Walking home last night I overheard two girls discussing what they had bought their other halves for Christmas (one lucky guy is getting: a one day River Cottage cookery course, a weekend away and some bits to open on the day. Seems a tad extravagant – we got half a tax disk each one year, and double glazing one year too – but each to their own). I then got home and rang my Mum to ask if she could pick me up a wreath to take to T's grave over Christmas. That's what I'm buying my husband this year.

I still struggle to think of T having a grave. I find it easier to think that he's simply gone. And I'm overwhelmed with sadness when I think what T's grave actually means. It means he's gone. Christmas can be a sad time. I miss him beyond measure: every single day of my life. I just wish I'd find him at home waiting for me one night. I've got so much to tell him and he'd know just what to say according to my various moods. He'd love the person I've become. I'm so much more confident in myself (most of the time), I take more pride in my appearance, I'm thinner and I love my exercise. I'm more relaxed about things that I used to be uptight about. The new me and T would have a blast, I just know it! But I'm only that person because T died and that's a pretty big thought.

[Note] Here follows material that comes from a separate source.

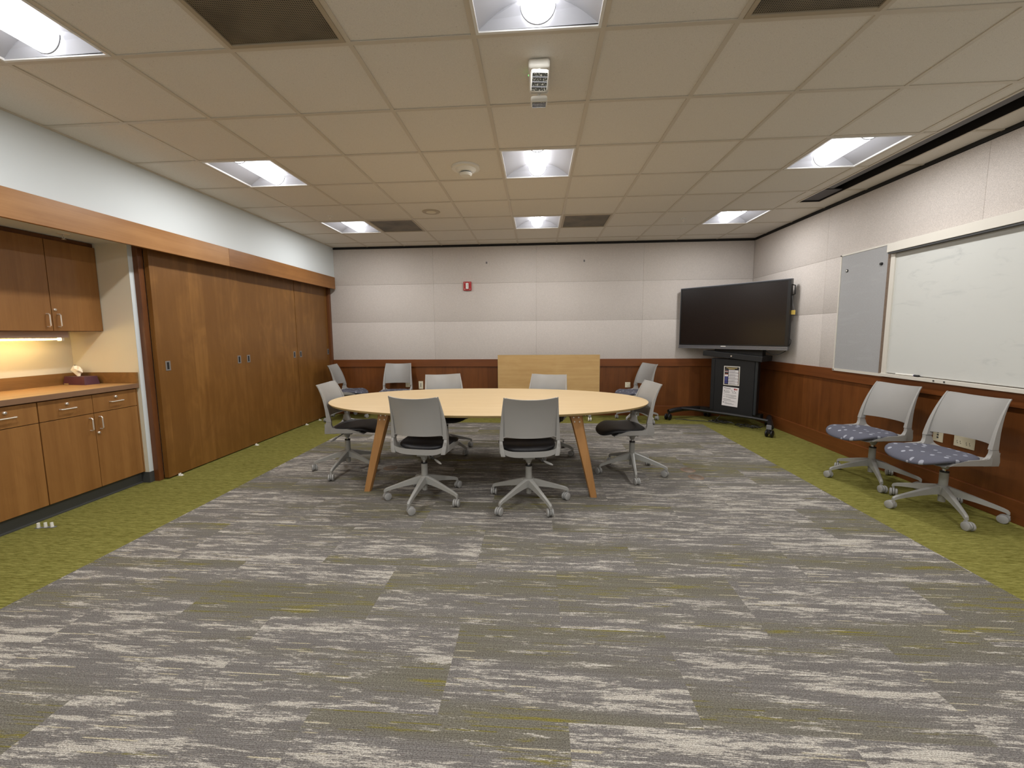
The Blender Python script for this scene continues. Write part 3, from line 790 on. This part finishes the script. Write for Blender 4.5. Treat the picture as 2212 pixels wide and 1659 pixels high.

Today, the amazing gift of T continued and I did something that gave me immense pleasure. T had £25 in his wallet when he died. I've kept that money to one side as T firmly believed in karma: if ever he found money in the street he'd donate it to charity because it wasn't his money to keep. So I've done the same with T's cash. I've um-ed and ah-ed about what to do with it – add it to T's website, donate it to a random charity – and today I made my decision. I bought a Big Issue from the lovely vendor who stands on Waterloo Bridge every single day – cleverly alternating sides to maximise sales. He is very unassuming, doesn't give anyone the hard sell, in fact he only speaks when spoken to, but then is always very polite. I handed him £20 and told him to keep the change. It gave me such a buzz! I explained that it was T's money and I wanted to give it to him as he works so hard. He was very grateful and told me he was looking forward to next week as it was the only week of the year he has off. I asked what he'd be doing and he told me he'd be sitting in a chair reading. So I hope that £20 makes a small difference to his Christmas. T was a regular buyer of the Big Issue so I know he'd approve.

As well as the sadness associated with Christmases for me now, there is also a lot of happiness. I get to see my family again. Yay! I get to spend time with my nephew, who I haven't seen since October and who will be celebrating his first birthday on Christmas Day. Yay again! I get to escape London and breath some fresh country air. And I get a big long break from work. I also get to spend my first new year in Italy, with some of the lovely people I've met/become reacquainted with over the past six months. There's no definite plan yet, but that's just the way the Italians roll so I have no choice but to roll with them, which is really good for me. I know we've got at least a night and a lunch in Monte Carlo planned, but beyond that I'm not sure. But that's all I need to know and it's all good.

I feel incredibly blessed. Blessed to have such loving, lovely people in my life who look out for me, make me smile, give me support and advice when I need it, keep me company and love me. Blessed to be in good health and good spirits. Blessed to have a job I enjoy (most of the time) and amazing colleagues (20 of us sitting down for a lunch of homemade chilli, jacket potatoes, bucks fizz, crackers and a chocolate raffle today in our large meeting room was really fun!). Blessed to have a job and a warm bed for the night (and an electric blanket!). And most of all, blessed to have known and loved T, and been loved back. I am who I am today because of him. And I'm grateful for everything he's inspired me to do. I'm a lucky girl.

I wish you all a very happy Christmas and all the very best for the new year. May your days be very merry and very bright.